En Ecuador, el presidente Mahuad se enfrenta a una dramática crisis bancaria y a una negociación con el Fondo Monetario sin contar con un respaldo parlamentario que le permita hacer promesas creíbles sobre la futura política económica. De hecho la credibilidad de su gobierno está por los suelos tras la victoria de una huelga de taxis y transporte contra la subida de los combustibles, amén del cerco político-judicial contra su (recién confirmada) ministra de Hacienda, Ana Lucía Armijos. Al menos Mahuad está tratando de negociar un consenso sobre las grandes líneas políticas con la oposición de centro izquierda, lo que podría convertirse en una experiencia especialmente positiva en una región al borde el abismo.
Las fuerzas armadas vuelven a aparecer al fondo de la escena. Se habla de que el único freno a Chávez vendría de diferencias en el ejército por su favoritismo hacia quienes le acompañaron en el intento golpista, la popularidad de las fuerzas armadas colombianas crece y es extraordinariamente alta en un momento en que el presidente Pastrana se hunde en el descrédito público. Si la crisis institucional se prolonga y profundiza, no sería raro que de nuevo fuera habitual ver a políticos de uniforme, en la estela de Chávez o en sentido contrario.
¿Cabe temer un retorno del autoritarismo, más o menos populista, en el norte andino? ¿Puede ser el comienzo de un ciclo de crisis de las democracias en América Latina?
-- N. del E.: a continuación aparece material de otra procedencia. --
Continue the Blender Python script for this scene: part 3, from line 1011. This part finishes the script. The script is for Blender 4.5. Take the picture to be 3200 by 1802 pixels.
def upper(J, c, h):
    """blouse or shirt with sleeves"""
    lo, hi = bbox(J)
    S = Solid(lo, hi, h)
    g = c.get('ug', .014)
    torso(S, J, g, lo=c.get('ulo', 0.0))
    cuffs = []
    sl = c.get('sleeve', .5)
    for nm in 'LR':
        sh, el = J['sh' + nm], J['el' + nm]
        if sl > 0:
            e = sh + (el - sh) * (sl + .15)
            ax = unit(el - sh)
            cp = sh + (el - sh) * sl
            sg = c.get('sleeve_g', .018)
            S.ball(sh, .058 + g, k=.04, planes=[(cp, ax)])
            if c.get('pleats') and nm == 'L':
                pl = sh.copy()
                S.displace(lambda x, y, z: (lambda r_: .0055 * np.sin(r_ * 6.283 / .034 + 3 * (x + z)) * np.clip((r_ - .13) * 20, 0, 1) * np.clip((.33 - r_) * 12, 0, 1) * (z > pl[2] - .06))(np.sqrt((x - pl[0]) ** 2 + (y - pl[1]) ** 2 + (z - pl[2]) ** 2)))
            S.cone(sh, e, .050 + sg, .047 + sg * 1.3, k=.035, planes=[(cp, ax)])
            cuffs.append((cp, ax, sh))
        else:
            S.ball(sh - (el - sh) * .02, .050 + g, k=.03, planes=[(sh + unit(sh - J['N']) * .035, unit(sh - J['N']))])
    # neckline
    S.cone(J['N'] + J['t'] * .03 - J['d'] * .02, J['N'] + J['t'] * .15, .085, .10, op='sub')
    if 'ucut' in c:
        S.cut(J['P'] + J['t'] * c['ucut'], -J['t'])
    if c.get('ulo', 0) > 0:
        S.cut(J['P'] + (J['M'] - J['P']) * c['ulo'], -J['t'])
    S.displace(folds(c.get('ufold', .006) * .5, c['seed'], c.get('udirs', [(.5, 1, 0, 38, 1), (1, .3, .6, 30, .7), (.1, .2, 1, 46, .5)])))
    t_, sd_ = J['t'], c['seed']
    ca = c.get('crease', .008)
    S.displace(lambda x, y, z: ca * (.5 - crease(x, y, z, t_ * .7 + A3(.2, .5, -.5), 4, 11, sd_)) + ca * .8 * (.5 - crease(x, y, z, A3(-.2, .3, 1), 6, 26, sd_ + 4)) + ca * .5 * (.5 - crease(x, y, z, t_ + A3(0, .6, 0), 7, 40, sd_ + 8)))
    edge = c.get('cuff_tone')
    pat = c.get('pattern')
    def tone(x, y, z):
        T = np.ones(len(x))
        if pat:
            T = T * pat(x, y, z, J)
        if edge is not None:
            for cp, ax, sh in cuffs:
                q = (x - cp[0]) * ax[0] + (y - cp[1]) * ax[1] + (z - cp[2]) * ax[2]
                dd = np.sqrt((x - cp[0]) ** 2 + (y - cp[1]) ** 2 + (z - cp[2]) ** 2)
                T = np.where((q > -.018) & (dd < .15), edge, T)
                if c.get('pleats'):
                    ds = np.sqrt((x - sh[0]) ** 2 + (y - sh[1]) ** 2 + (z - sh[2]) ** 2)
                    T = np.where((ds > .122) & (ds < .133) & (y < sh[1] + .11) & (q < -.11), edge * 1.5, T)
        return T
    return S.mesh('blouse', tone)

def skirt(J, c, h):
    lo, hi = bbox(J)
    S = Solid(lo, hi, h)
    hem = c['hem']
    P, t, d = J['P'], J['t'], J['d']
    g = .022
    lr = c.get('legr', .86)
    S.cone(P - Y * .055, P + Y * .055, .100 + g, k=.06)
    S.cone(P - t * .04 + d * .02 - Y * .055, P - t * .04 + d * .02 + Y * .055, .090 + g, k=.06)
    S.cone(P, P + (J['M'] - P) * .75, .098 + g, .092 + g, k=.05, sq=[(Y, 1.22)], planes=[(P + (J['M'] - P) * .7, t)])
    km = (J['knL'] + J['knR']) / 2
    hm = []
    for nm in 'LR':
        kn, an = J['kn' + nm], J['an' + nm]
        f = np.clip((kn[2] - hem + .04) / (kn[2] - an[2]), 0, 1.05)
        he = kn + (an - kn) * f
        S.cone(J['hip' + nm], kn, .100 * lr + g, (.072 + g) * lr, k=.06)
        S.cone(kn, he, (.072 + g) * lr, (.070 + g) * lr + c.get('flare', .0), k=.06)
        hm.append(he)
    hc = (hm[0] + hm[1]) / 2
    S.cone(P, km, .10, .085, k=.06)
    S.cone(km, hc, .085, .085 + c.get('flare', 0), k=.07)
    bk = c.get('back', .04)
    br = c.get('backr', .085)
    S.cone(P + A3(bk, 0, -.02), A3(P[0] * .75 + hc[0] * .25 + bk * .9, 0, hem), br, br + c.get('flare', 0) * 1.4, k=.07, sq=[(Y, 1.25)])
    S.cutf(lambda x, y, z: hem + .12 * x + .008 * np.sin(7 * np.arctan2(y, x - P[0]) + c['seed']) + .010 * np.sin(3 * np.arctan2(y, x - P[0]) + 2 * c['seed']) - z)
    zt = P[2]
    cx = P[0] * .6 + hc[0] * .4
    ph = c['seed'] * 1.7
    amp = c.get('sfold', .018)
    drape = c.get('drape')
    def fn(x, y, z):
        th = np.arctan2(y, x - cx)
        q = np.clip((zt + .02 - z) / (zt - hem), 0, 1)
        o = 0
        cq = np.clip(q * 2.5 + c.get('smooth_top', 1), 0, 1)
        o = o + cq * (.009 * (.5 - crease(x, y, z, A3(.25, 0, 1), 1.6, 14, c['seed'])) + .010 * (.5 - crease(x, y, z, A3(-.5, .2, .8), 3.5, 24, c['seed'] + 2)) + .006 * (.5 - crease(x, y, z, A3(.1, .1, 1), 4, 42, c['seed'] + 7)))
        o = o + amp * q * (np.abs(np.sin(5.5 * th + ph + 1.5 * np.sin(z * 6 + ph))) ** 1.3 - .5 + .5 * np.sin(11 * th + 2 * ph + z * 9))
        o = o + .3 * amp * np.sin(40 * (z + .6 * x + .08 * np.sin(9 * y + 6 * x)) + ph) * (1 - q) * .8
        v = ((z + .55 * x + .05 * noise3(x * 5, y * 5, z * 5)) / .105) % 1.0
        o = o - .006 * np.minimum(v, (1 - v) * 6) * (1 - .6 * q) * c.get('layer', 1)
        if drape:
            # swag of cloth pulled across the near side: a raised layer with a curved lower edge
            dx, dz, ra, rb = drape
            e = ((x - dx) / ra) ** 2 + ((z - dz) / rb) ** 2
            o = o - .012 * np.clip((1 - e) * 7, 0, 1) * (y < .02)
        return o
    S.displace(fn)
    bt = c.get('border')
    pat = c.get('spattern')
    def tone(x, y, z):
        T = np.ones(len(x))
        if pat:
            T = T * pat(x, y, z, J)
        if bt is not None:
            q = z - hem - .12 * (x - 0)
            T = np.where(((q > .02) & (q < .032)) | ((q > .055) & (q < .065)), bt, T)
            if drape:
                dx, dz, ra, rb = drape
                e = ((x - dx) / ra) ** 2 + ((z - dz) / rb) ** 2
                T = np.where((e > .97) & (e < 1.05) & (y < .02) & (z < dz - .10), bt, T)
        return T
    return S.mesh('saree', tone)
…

Si a alguien le preguntan si quiere que su país regrese al pasado, es poco probable que responda afirmativamente. Pero la gente vive en un presente al que no ve salida, no entiende por qué la crisis económica no termina nunca, y en algunos países ha dejado de creer en los partidos políticos como cauces para cambiar las cosas. Hace un par de años una revista latinoamericana reproducía declaraciones de dos ministros de Economía, chileno uno y mexicano el otro, haciendo un canto al libre mercado como vía para un futuro ilimitado de crecimiento y progreso social: el chiste era que esas declaraciones eran de hace un siglo. La historia se repite, y la supuesta comedia puede no tener ninguna gracia.